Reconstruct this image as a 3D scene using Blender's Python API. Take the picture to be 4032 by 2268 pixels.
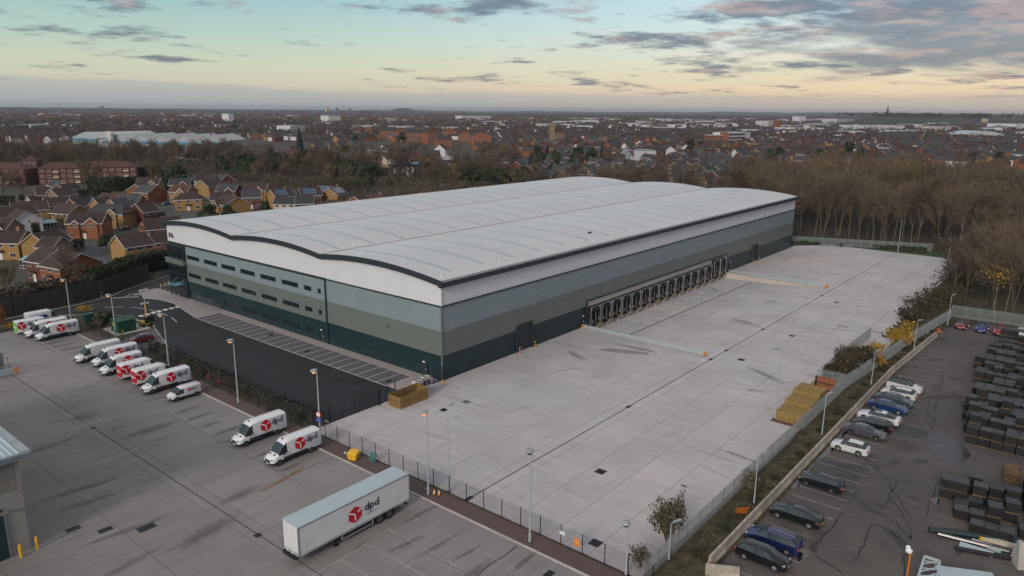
import bpy, math, random
from mathutils import Vector, Matrix, noise
R=math.radians; PI=math.pi
random.seed(7)
for o in list(bpy.data.objects): bpy.data.objects.remove(o)
S=bpy.context.scene
C=bpy.data.collections.new('place'); S.collection.children.link(C)
# ---------------------------------------------------------------- camera
CAM=Vector((-76.432,-76.479,40.921)); YAW=R(39.352); PIT=R(13.5678); ROLL=R(0.4923)
fw=Vector((math.cos(YAW)*math.cos(PIT),math.sin(YAW)*math.cos(PIT),-math.sin(PIT)))
rt=Vector((math.sin(YAW),-math.cos(YAW),0)); up=rt.cross(fw)
rt2=rt*math.cos(ROLL)+up*math.sin(ROLL); up2=up*math.cos(ROLL)-rt*math.sin(ROLL)
cd=bpy.data.cameras.new('camera'); co=bpy.data.objects.new('camera',cd); C.objects.link(co)
co.matrix_world=Matrix(((rt2.x,up2.x,-fw.x,CAM.x),(rt2.y,up2.y,-fw.y,CAM.y),(rt2.z,up2.z,-fw.z,CAM.z),(0,0,0,1)))
cd.sensor_width=36; cd.lens=25.881; cd.clip_start=0.5; cd.clip_end=40000
S.camera=co
# ---------------------------------------------------------------- light
SUN_EL=R(24); SUN_AZ=R(193)   # direction the light comes from, measured from +x
sl=bpy.data.lights.new('sun','SUN'); sl.energy=1.5; sl.angle=R(14); sl.color=(1.0,0.86,0.74)
so=bpy.data.objects.new('sun',sl); C.objects.link(so)
sd=Vector((math.cos(SUN_AZ)*math.cos(SUN_EL),math.sin(SUN_AZ)*math.cos(SUN_EL),math.sin(SUN_EL)))
so.rotation_euler=sd.to_track_quat('Z','Y').to_euler(); so.location=(-100,-40,120)
S.view_settings.view_transform='Standard'; S.view_settings.look='None'
S.view_settings.exposure=0.32; S.view_settings.gamma=1.0; S.view_settings.use_curve_mapping=False
S.render.engine='CYCLES'
W=bpy.data.worlds.new('World'); S.world=W; W.use_nodes=True
nt=W.node_tree; N=nt.nodes; L=nt.links; N.clear()
def nd(t,**k):
    n=N.new(t)
    for a,b in k.items(): setattr(n,a,b)
    return n
def inp(sock,v):
    if isinstance(v,bpy.types.NodeSocket): L.new(v,sock)
    elif v is not None: sock.default_value=v
def mth(op,a,b=None,c=None,clamp=False):
    n=nd('ShaderNodeMath',operation=op,use_clamp=clamp); inp(n.inputs[0],a); inp(n.inputs[1],b); inp(n.inputs[2],c); return n.outputs[0]
def mixc(f,a,b,bt='MIX'):
    n=nd('ShaderNodeMix',data_type='RGBA',blend_type=bt); inp(n.inputs[0],f)
    inp(n.inputs[6],a); inp(n.inputs[7],b); return n.outputs[2]
def ramp(f,pts,interp='LINEAR'):
    n=nd('ShaderNodeValToRGB'); e=n.color_ramp.elements; n.color_ramp.interpolation=interp
    while len(e)<len(pts): e.new(0.5)
    for k,(p,c) in zip(e,pts):
        k.position=p; k.color=(c,c,c,1) if isinstance(c,(int,float)) else (*c,1)
    inp(n.inputs[0],f); return n.outputs[0]
def sm(f,a,b):
    n=nd('ShaderNodeMapRange',interpolation_type='SMOOTHSTEP'); inp(n.inputs[0],f); n.inputs[1].default_value=a; n.inputs[2].default_value=b
    return n.outputs[0]
def srgb(*c): return tuple((x/255/12.92 if x<=10 else ((x/255+.055)/1.055)**2.4) for x in c)
tc=nd('ShaderNodeTexCoord'); sx=nd('ShaderNodeSeparateXYZ'); L.new(tc.outputs['Generated'],sx.inputs[0])
dx,dy,dz=sx.outputs
sky=nd('ShaderNodeTexSky',sky_type='NISHITA'); sky.sun_disc=False; sky.sun_elevation=SUN_EL; sky.sun_rotation=PI/2-SUN_AZ; sky.altitude=50; sky.dust_density=2.0
# azimuth coordinate: to the right of the view axis positive (world directions)
azr=mth('ADD',mth('MULTIPLY',dx,math.sin(YAW)),mth('MULTIPLY',dy,-math.cos(YAW)))
azf=sm(azr,-0.55,0.60)
el=mth('MAXIMUM',dz,0.0)
left=ramp(mth('MULTIPLY',el,2.0),[(0,srgb(168,172,174)),(.055,srgb(202,196,178)),(.10,srgb(200,205,180)),(.17,srgb(176,200,188)),(.25,srgb(150,188,190)),(.33,srgb(130,178,190)),(.45,srgb(126,174,192)),(1.0,srgb(216,220,224))])
right=ramp(mth('MULTIPLY',el,2.0),[(0,srgb(176,168,164)),(.055,srgb(234,208,172)),(.10,srgb(230,218,188)),(.16,srgb(224,228,216)),(.23,srgb(208,228,232)),(.33,srgb(186,218,230)),(.45,srgb(186,214,228)),(1.0,srgb(234,228,226))])
grad=mixc(azf,left,right)
# clouds on a layer seen from below: direction divided by height
den=mth('ADD',el,0.085)
cv=nd('ShaderNodeCombineXYZ'); L.new(mth('DIVIDE',dx,den),cv.inputs[0]); L.new(mth('DIVIDE',dy,den),cv.inputs[1]); cv.inputs[2].default_value=3.7
def nz(vec,scale,det,rough=.55,off=0):
    m=nd('ShaderNodeVectorMath',operation='ADD'); L.new(vec,m.inputs[0]); m.inputs[1].default_value=(off,off*.7,off*.3)
    n=nd('ShaderNodeTexNoise'); n.inputs['Scale'].default_value=scale; n.inputs['Detail'].default_value=det; n.inputs['Roughness'].default_value=rough
    L.new(m.outputs[0],n.inputs['Vector']); return n.outputs[0]
n1=nz(cv.outputs[0],1.9,7,.62,4.3); n2=nz(cv.outputs[0],0.62,3,.5,12.2)
# more cloud to the right and higher up; none low on the left
bias=mth('ADD',mth('MULTIPLY',mth('MULTIPLY',azf,azf),0.088),mth('MULTIPLY',sm(el,.02,.17),0.085))
dens=mth('ADD',mth('ADD',mth('MULTIPLY',n1,0.62),mth('MULTIPLY',n2,0.38)),bias)
cl=sm(dens,0.565,0.675)
# long bank of cloud at the far right
bn=nz(cv.outputs[0],1.6,6,.58,23.0)
bank=mth('MULTIPLY',sm(mth('ADD',azr,mth('MULTIPLY',mth('SUBTRACT',bn,.5),.55)),.27,.44),mth('MULTIPLY',sm(mth('ADD',el,mth('MULTIPLY',mth('SUBTRACT',bn,.5),.06)),.034,.060),mth('SUBTRACT',1.0,sm(el,.30,.5))))
cl=mth('MAXIMUM',cl,mth('MULTIPLY',bank,.92))
cl=mth('MULTIPLY',cl,sm(el,.012,.03))
shade=nz(cv.outputs[0],2.4,5,.6,31.0)
ccol=mixc(sm(shade,.46,.66),(*srgb(100,112,130),1),(*srgb(172,146,144),1))
ccol=mixc(mth('MULTIPLY',sm(dens,.66,.80),.45),ccol,(*srgb(92,100,118),1))
skyc=mixc(mth('MULTIPLY',cl,.90),grad,ccol)
# thin stratus lying along the horizon
hv=nd('ShaderNodeCombineXYZ'); L.new(azr,hv.inputs[0]); L.new(mth('MULTIPLY',el,6.0),hv.inputs[1]); hv.inputs[2].default_value=1.3
hn=nz(hv.outputs[0],7.0,5,.55,2.0)
top=mth('ADD',mth('ADD',0.021,mth('MULTIPLY',sm(azr,-.1,-.6),.012)),mth('MULTIPLY',mth('SUBTRACT',hn,.5),.016))
hb=mth('SUBTRACT',1.0,sm(mth('SUBTRACT',el,top),-.003,.0035))
skyc=mixc(mth('MULTIPLY',hb,.55),skyc,mixc(azf,(*srgb(160,168,172),1),(*srgb(190,178,170),1)))
nish=nd('ShaderNodeMix',data_type='RGBA',blend_type='MIX'); nish.inputs[0].default_value=0.93
L.new(sky.outputs[0],nish.inputs[6])
sc=nd('ShaderNodeVectorMath',operation='SCALE'); L.new(skyc,sc.inputs[0]); sc.inputs[3].default_value=8.9
L.new(sc.outputs[0],nish.inputs[7])
bg=nd('ShaderNodeBackground'); bg.inputs[1].default_value=0.1; L.new(nish.outputs[2],bg.inputs[0])
wo=nd('ShaderNodeOutputWorld'); L.new(bg.outputs[0],wo.inputs[0])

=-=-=

* Request
Copy every line that contains the string "scene".

* Output
Reconstruct this image as a 3D scene using Blender's Python API. Take the picture to be 4032 by 2268 pixels.
S=bpy.context.scene